I’ve elected to create a couple of examples and render them out with the Quark
Grav theme and default syntax highlighting theme from the plugin. Keeping with
conventions, I’ve stored screenshots of the result in a new assets
folder in
the root of the plugin directory.
Attributions/Credits
One of the best parts of open source! Added a section with a little series of hat-tips and links to the makers of the libraries that make this plugin possible. Easy peasy.
The blueprints.yaml
file
Already sorted, as of the commit after the previous installment of this series
The CHANGELOG.md
file
This one is pretty straightforward for an initial release. Just a version number, a date, and a little blurb about this being the first release, and we’re done. The official documentation on the ChangeLog Format is available here.
# v0.9.0
## 20-03-2022
1. [](#new)
* First version of the plugin ready for consideration to be included in the Grav repository. (Works on my machine™️).
Creating a release
After saving, committing, and pushing the remaining changes, it’s just a matter of following GitHub’s instructions for managing releases in a repository, making sure that the tag matches what’s in the changelog.

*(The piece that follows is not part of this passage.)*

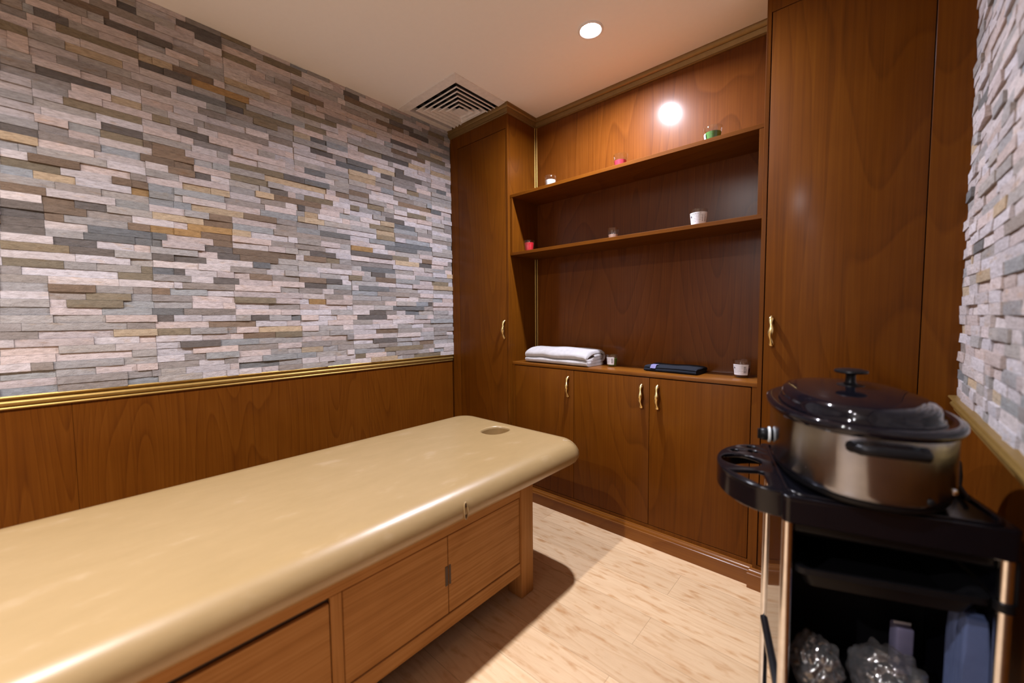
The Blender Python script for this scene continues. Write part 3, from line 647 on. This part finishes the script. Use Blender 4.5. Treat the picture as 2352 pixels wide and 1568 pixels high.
for a, b in zip(hr, hr[1:]):
    for k in range(40): bm.faces.new((a[k], a[(k + 1) % 40], b[(k + 1) % 40], b[k]))
bm.faces.new(hr[-1])
tag(obj('face_hole', bm, M['leather_in'], cush, 40, world=True), 'oval breathing hole in the cushion')
# seam piping down the far corner, stitched slit low on the side
bm = nb(); pts = []
for ins, z in PR[3:]:
    a = math.radians(33); R = max(0.03, 0.105 - ins * 0.8)
    pts.append((X1 - ins - R + (R + 0.0008) * math.cos(a), Y1 - ins - R + (R + 0.0008) * math.sin(a), z + 0.0004))
tube(bm, pts, 0.0016, 6)
obj('seam', bm, M['leather'], cush, 60, world=True)
bm = nb(); sx = X1 + 0.0006; yy, zz = 0.806, 0.547
tube(bm, [(sx - 0.0004 - abs(math.sin(a)) * 0.004 * (1 if math.sin(a) > 0 else 0.5), yy + 0.0075 * math.cos(a), zz + 0.0265 * math.sin(a)) for a in [2 * PI * k / 28 for k in range(29)]], 0.0022, 7)
sl = obj('cord_slit', bm, M['leather'], cush, 60, world=True)
bm = nb(); lathe(bm, [(0.0068, 0), (0.0068, 0.001)], 20, (0, 0, 0)); 
for v in bm.verts: v.co = Vector((sx - 0.0035 + v.co.z, yy + v.co.x, zz + v.co.y * 3.6))
obj('slit_opening', bm, M['notch'], sl, world=True)
# oak base
XO = BX + 0.311; XI = BX - 0.311
LY1, LY0 = 1.262, -0.10
for lx in (XO - 0.076, XI):
    for ly in (LY1 - 0.075, LY0):
        lg = obj('leg', B(lx, lx + 0.076, ly, ly + 0.075, 0, 0.508, bev=0.003), M['bed_oak_v'], t, 30, world=True)
xs = XO - 0.006
rects = [('top_rail', LY0 + 0.075, LY1 - 0.075, 0.425, 0.508), ('bottom_rail', LY0 + 0.075, LY1 - 0.075, 0.100, 0.150), ('stile', 0.424, 0.455, 0.150, 0.425)]
for nm, a, b, z0, z1 in rects:
    for s in (1, -1):
        xa, xb = (xs - 0.03, xs) if s > 0 else (XI + 0.006, XI + 0.036)
        obj(nm, B(xa, xb, a, b, z0, z1, bev=0.0015, seg=1), M['bed_oak' if nm != 'stile' else 'bed_oak_v'], t, 30, world=True)
for yy in (LY1 - 0.0555, LY0 + 0.0255):
    obj('end_panel', B(XI + 0.076, XO - 0.076, yy, yy + 0.03, 0.10, 0.508, bev=0.0015, seg=1), M['bed_oak'], t, 30, world=True)
obj('inner_box', B(XI + 0.037, XO - 0.037, LY0 + 0.08, LY1 - 0.08, 0.105, 0.50), M['dark_gap'], t, world=True)
dx = xs - 0.0025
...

I’ve elected to tag this first release as version 0.9.0; after the Grav team tests that it works and accepts it into the Grav Repository (possibly with any changes to squash a bug I’ve missed), I’ll create a new release at version 1.0.0.

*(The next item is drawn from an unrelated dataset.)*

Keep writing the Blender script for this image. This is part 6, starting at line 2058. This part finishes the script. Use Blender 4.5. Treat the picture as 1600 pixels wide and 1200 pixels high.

That release is now available at https://github.com/iainsgillis/grav-plugin-highlight-php/releases/tag/v0.9.0
Add to the Grav issues tracker
There’s a link to start this process in the documentation, with URL params that give a nice template to get you started. Follow the link, then update the text to be relevant to your plugin and click “Submit new issue” (screenshot below).
GitHub opens a new issue; you can follow the one I created here in the screenshot above here. Then it’s just a matter of waiting for the Grav team to do their testing and to add the plugin to the Grav Repository.
Conclusion
That’s basically a wrap for this series. (Although I need to tweak each of the posts to give some better navigation within the series.) Thanks for reading.